The system aims at financial inclusion and gives access to bank accounts for those who have Aadhaar but do not have ATM cards or smartphones.
| Advantages | Disadvantages |
| Enables transactions without cards, phones, or PINs | Biometric authentication can fail due to worn fingerprints or injuries |
| Serves remote/rural populations with poor banking access | Transaction limits (typically ₹10,000) restrict larger payments |
| Secure authentication through unique biometrics | Requires specialized biometric devices and trained agents |
| Government subsidy and benefit distribution | Privacy concerns around Aadhaar data usage |
| Cash withdrawal available at micro-ATMs in villages | Limited merchant acceptance infrastructure |
| No need to remember passwords or carry physical cards | Dependent on Aadhaar-bank account linkage accuracy |
Point-of-Sale (PoS) Terminals
PoS (Point-of-Sale) terminals are physical payment acceptance systems that are used by retailers, restaurants, and service providers to accept payments from customers. These payment acceptance systems support card swipe transactions, chip and pin transactions, contactless NFC transactions, and UPI QR code transactions.

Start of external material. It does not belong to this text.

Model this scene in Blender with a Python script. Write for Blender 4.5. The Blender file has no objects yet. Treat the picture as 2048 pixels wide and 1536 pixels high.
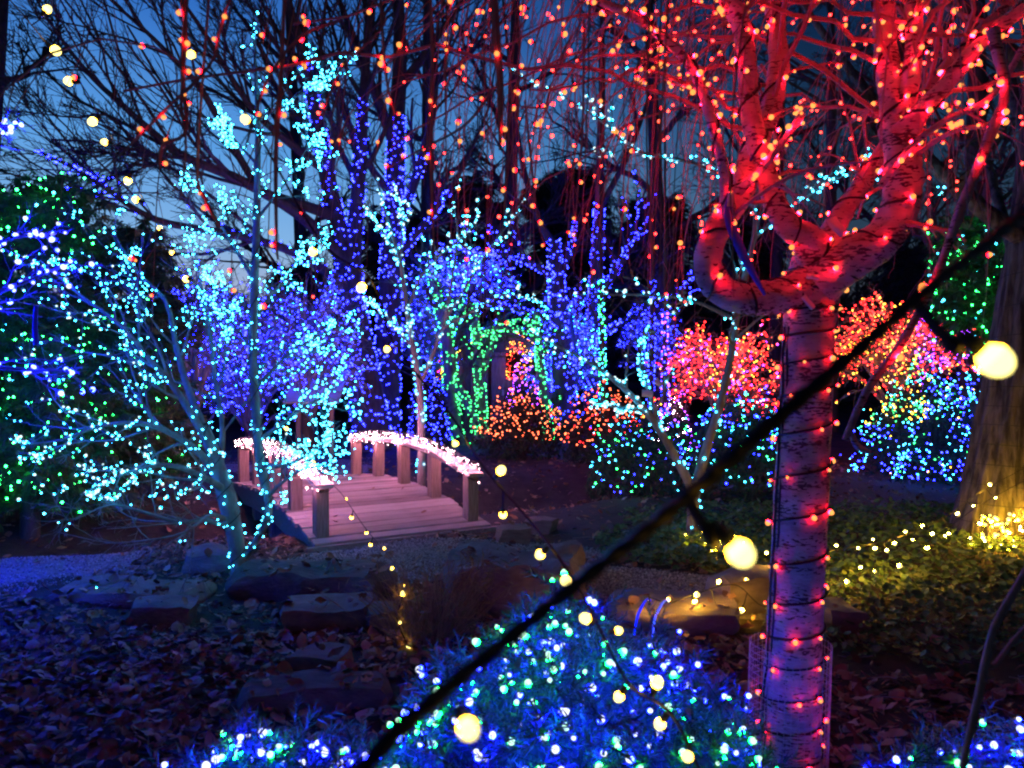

This allows the business to support different customer preferences. The latest PoS systems also support billing, reporting, and payment services.
| Advantages | Disadvantages |
| Accepts cards, UPI, and wallets via single device | Requires upfront hardware investment |
| Supports NFC, chip, and magnetic swipe methods | Depends on internet/power uptime |
| Enables faster checkouts with real-time confirmations | May incur maintenance and service costs |
| Simplifies reconciliation with digital tracking | Limited utility outside physical storefronts |
USSD Banking (*99#)
USSD banking (Unstructured Supplementary Service Data), which is accessible by dialing *99# on the mobile phone, offers text-based menu systems that work on any mobile phone without internet connectivity. The service was launched to enable feature phone users to make digital payments, and it enables customers to check their balances and make instant IMPS transfers using either MMID or Aadhaar numbers.
The service aims at financially undeserved customers, bridging key accessibility gaps. Although USSD services are limited (no merchant QR acceptance), they facilitate cashless transactions for customers who rely on cash.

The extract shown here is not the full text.